> **Required work**
Reproduce the records below exactly as given.

Records from a collection
§ §
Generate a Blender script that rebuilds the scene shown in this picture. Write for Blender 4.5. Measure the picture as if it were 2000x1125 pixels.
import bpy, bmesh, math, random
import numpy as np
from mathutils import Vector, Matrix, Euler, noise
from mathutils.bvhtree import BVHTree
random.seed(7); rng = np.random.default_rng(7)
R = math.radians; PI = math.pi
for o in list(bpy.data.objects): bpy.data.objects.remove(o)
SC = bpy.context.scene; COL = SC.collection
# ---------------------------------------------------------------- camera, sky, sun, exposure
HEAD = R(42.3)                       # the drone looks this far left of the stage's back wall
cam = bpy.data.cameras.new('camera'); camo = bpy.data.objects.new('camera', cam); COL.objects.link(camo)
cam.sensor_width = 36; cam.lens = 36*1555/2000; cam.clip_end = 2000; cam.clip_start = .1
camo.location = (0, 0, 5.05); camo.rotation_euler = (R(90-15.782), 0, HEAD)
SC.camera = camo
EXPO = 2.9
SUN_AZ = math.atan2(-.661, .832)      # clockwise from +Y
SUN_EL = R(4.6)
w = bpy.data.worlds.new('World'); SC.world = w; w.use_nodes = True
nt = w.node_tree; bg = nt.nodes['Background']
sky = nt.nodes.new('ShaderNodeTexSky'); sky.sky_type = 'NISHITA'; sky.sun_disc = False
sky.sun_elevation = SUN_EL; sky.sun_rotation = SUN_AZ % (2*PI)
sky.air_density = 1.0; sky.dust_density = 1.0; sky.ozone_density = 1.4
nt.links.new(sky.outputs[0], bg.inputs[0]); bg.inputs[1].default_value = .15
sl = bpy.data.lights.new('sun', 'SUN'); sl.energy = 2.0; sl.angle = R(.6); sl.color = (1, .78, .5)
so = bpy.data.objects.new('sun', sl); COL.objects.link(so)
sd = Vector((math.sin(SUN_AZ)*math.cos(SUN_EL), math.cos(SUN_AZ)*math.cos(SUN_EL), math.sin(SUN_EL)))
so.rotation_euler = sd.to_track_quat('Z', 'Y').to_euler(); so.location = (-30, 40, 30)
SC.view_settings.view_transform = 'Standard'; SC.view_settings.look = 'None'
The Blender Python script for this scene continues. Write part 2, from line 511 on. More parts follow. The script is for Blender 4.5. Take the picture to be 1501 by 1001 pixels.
§ §
> **Response**
Generate a Blender script that rebuilds the scene shown in this picture. Write for Blender 4.5. Measure the picture as if it were 2000x1125 pixels.
import bpy, bmesh, math, random
import numpy as np
from mathutils import Vector, Matrix, Euler, noise
from mathutils.bvhtree import BVHTree
random.seed(7); rng = np.random.default_rng(7)
R = math.radians; PI = math.pi
for o in list(bpy.data.objects): bpy.data.objects.remove(o)
SC = bpy.context.scene; COL = SC.collection
# ---------------------------------------------------------------- camera, sky, sun, exposure
HEAD = R(42.3)                       # the drone looks this far left of the stage's back wall
cam = bpy.data.cameras.new('camera'); camo = bpy.data.objects.new('camera', cam); COL.objects.link(camo)
cam.sensor_width = 36; cam.lens = 36*1555/2000; cam.clip_end = 2000; cam.clip_start = .1
camo.location = (0, 0, 5.05); camo.rotation_euler = (R(90-15.782), 0, HEAD)
SC.camera = camo
EXPO = 2.9
SUN_AZ = math.atan2(-.661, .832)      # clockwise from +Y
SUN_EL = R(4.6)
w = bpy.data.worlds.new('World'); SC.world = w; w.use_nodes = True
nt = w.node_tree; bg = nt.nodes['Background']
sky = nt.nodes.new('ShaderNodeTexSky'); sky.sky_type = 'NISHITA'; sky.sun_disc = False
sky.sun_elevation = SUN_EL; sky.sun_rotation = SUN_AZ % (2*PI)
sky.air_density = 1.0; sky.dust_density = 1.0; sky.ozone_density = 1.4
nt.links.new(sky.outputs[0], bg.inputs[0]); bg.inputs[1].default_value = .15
sl = bpy.data.lights.new('sun', 'SUN'); sl.energy = 2.0; sl.angle = R(.6); sl.color = (1, .78, .5)
so = bpy.data.objects.new('sun', sl); COL.objects.link(so)
sd = Vector((math.sin(SUN_AZ)*math.cos(SUN_EL), math.cos(SUN_AZ)*math.cos(SUN_EL), math.sin(SUN_EL)))
so.rotation_euler = sd.to_track_quat('Z', 'Y').to_euler(); so.location = (-30, 40, 30)
SC.view_settings.view_transform = 'Standard'; SC.view_settings.look = 'None'
The Blender Python script for this scene continues. Write part 2, from line 511 on. More parts follow. The script is for Blender 4.5. Take the picture to be 1501 by 1001 pixels.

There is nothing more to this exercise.